そう考えると、もうこの香りは、すき焼きとしか思えない! 靴を脱ぎすて居間に駆け込むと、テーブルにあったのは……醤油と砂糖を煮詰めた色の――
何なんだ、これは!? 細長いほうは、形といい白っぽい脂身といい……豚トロ!? そして黒くごつごつした固まりは、タケノコだ!? つくって3日めくらいの色だけど、昨日はなかったし、いきなりここまで煮詰めたのか!?
もしかして、火にかけていたのを忘れて、放置してしまったんじゃ……。それにしては、まったく焦げ臭くない。焦げる寸前で思い出して、火を止めたのか?
気になるけど、聞くのはやめておこう。

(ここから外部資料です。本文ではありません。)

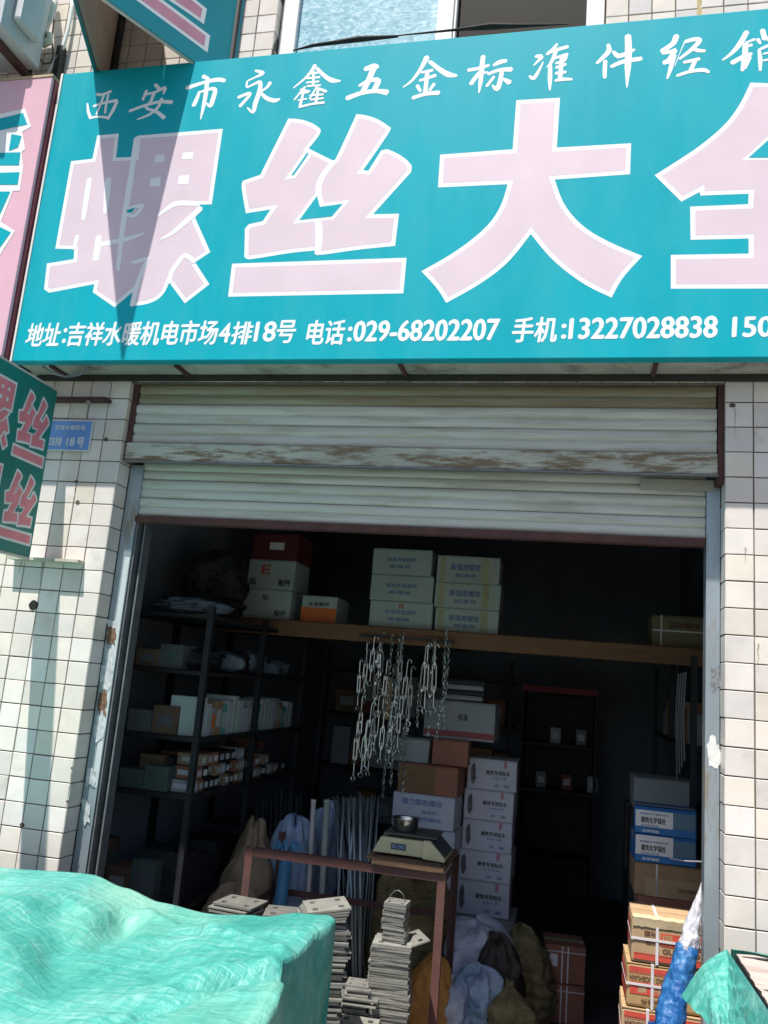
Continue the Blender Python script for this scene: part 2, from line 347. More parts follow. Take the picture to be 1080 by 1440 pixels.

得意料理の煮物を失敗しそうになったなんて、おばあもいいにくいはず。ここは何食わぬ顔をして、いつもの煮物だと思って食べてしまおう。
おばあはもう80代の半ばだし、これまでのようにはできないことが、どんどん増えてくるだろう。そうなると僕には、失敗を受け入れる心構えが必要だ。ことさらいい立てることなんてせずに、広い心で受け流して……と頭ではわかっていても、おばあがこれから衰えていくと思うと、心配でたまらなくなってくる。
とはいえ、今日の煮物以外のメニューは――
メニュー
・豚トロとタケノコの炊いたん
・高野豆腐
・ほうれん草のごま和え
・茹でもやし
・サラダ
生:玉ねぎの醤油漬け、キャベツ、ミニトマト
茹で:ブロッコリー、アスパラガス
・ごはん
衰えなんて感じさせない、完璧なものだ!
高野豆腐や、
ほうれん草のごま和えは、いつもと変わらない仕上がりだし、
茹でもやしには、珍しく黒ゴマまで振ってある。
さらにサラダのミニトマトは、器用に4分割されている。
やっぱりおばあは、煮物を失敗しかけたんじゃない! このこうばしく煮詰めた感じを、あえて狙ってつくったのに違いない!
この煮物をいつもと同じように食べようとしていた、頭の固い僕が悪かったんだ! 煮詰めた豚トロはこうやって――
ごはんに乗せれば、豚トロの豚丼だ!
茶碗を持ち、一切れ口に運ぶと……見た目の通り味は濃いめ。だけど、いや、だからこそごはんに合う! 豚トロのぷりっとした食感と、付け合わせのタケノコの歯ごたえのコントラストもたまらない!
「おばあ、これ、おいしいな!」
向かいの席に向かって、声を上げずにはいられない。食事を先に終えてテレビを見ていたおばあは、こちらに振り向いて――誇らしげに胸を張る――のかと思ったら、
「ごはんに何のせてんねん」
と眉をひそめた。
え? 違うのか、おばあ!? 煮物はこうやって豚丼にして食べるんじゃないのか!? と問い詰めたかったけど、おばあが得意料理の煮物を失敗しかけたのだとしたら、そういわれるのが何だか怖かった。
豚トロの豚丼が、おいしい! その事実だけでじゅうぶんだ! 僕は何も考えず、ただ目の前の料理に集中しようと、また豚トロを一切れ箸でつまんだ。